Sunday, November 23, 2008

Nossas Fases


Acordei hoje de maneira diferente. Não foi pelas obrigações do dia, nem pelo despertador-celular. Não, hoje eu acordei vivo! Livre não só do profundo sono da noite, livre não só de sonhos-minuto, daqueles que duram o minuto necessário para que seja apagado pela memória quando se abrem os olhos e que de repente, sabe-se que sonhou, mas não o quê. Você deve estar se perguntando o que tem de tão raro nisso. Você deve estar me olhando com desdém. Mas você não sabe o que é ser vulnerável ao próprio espírito. Você não sabe o que é estar aprisionado dentro da própria alma e durante anos mal conseguir falar. Estive por tanto tempo concentrado no fundo de mim! É tão difícil, para alguém que vive no próprio estômago, digerir as turbulências do mundo!


Tenho que contar essa história. Passei anos sortido na timidez e podado por navalhas invisíveis. Travei batalhas contra os meus desejos em nome de minha própria reputação. E cego de mim mesmo (não vi meu reflexo no espelho), passei a me alimentar da visão dos outros sobre mim. E como resultado sombrio da equivocada refeição, passei eras sob o domínio de doutrinas macabras desse Deus de duas caras chamado "amor". Sob seu comando me despi e me embriaguei de corpo, até a última gota. E então, sedento e incompleto, tentei buscar mais e mais no fundo do poço. Porém, lá em baixo, só encontrei uma velha senhora chamada "ironia". Ela também tinha duas caras, uma delas era bem triste e a outra alegre.
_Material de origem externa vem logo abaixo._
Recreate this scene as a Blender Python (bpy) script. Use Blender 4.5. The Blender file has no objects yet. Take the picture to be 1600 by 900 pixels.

Mas ao que parecia elas gritavam a mesma palavra, de joelhos, como que suplicando: Verdade! Foi então que, cansado, decepcionado e confuso, dentei me machucar e acabar com tudo! Bati a minha cabeça contra as duas daquela pobre senhora, tudo de uma vez! E fez um eco. O eco espiritual que perdurou por todas as manhãs! Desde então só consegui acordar pelo eco, sonolento e abafado, que sugeria que um dia no passado eu havia vivido, e que agora, estar dormindo ou acordado, para mim, não fazia a menor diferença. Desde então só consegui acordar quando ficava com sono e tentava ir dormir.


Mas você poderia erguer a cabeça e me dizer que com você é diferente, que sonha todos os dias e lembra de todos os sonhos nos mínimos detalhes, e que além disso, tem o hálito das mais perfumosas rosas quando acorda e, ainda, que sua disposição matinal emerge como um foguete ao surgimento do primeiro raio de sol do dia. Você poderia dizer ainda que com o primeiro raio de sol a atravessar a cortina do quarto, toda a sua vida ganha sentido, e que você fica tão cheio de sentido e de vida que nem sequer os nota. Já basta para você, simplesmente acordar cantando e bombardeando o mundo com impressões rápidas e atenções certeiras. Porque para você não existe o silêncio da vulnerabilidade de ser. Você procura agir pelas bordas do seu corpo, dançar na direção do vento, gritar com força contra a maré sem necessidade, como se quisesse testar as forças da natureza; você pode fazer amor com a negligência ao futuro. Você sabe que não sabe e que é melhor assim. Você sabe que o conhecimento só é bom se puder ter forma, e que a forma só se torna agradável com a nostalgia. Como deve ser bom ser você e não querer ser outro alguém. Como deve ser bom ressoar de maneira diferente a cada dia que se passa. Mas hoje, hoje, eu sou você. E você?

Paulo E. Vasconcellos

3 comments:

Pollyana said...

Esbarrei no blog Le Magnifique por acaso. Mas não me contive ao impulso de comentar esse fantástico texto... Até parece que me vi fazendo a viagem de volta no meu caminho... Olhar para o futuro depois de ter se feito um retorno assim parece menos assustador... rssss
Bom, sinta-se convidado a visitar brincos.blogspot.com também... Não sei se tão Magnifique... Mas...

Anonymous said...

Eu sou você. Já fui um foguete, já fui a animação... hoje a ironia teima em me gritar, um só nome numa só risada lamuriosa!

Anonymous said...

Good article, good things, good feelings, good BLOG!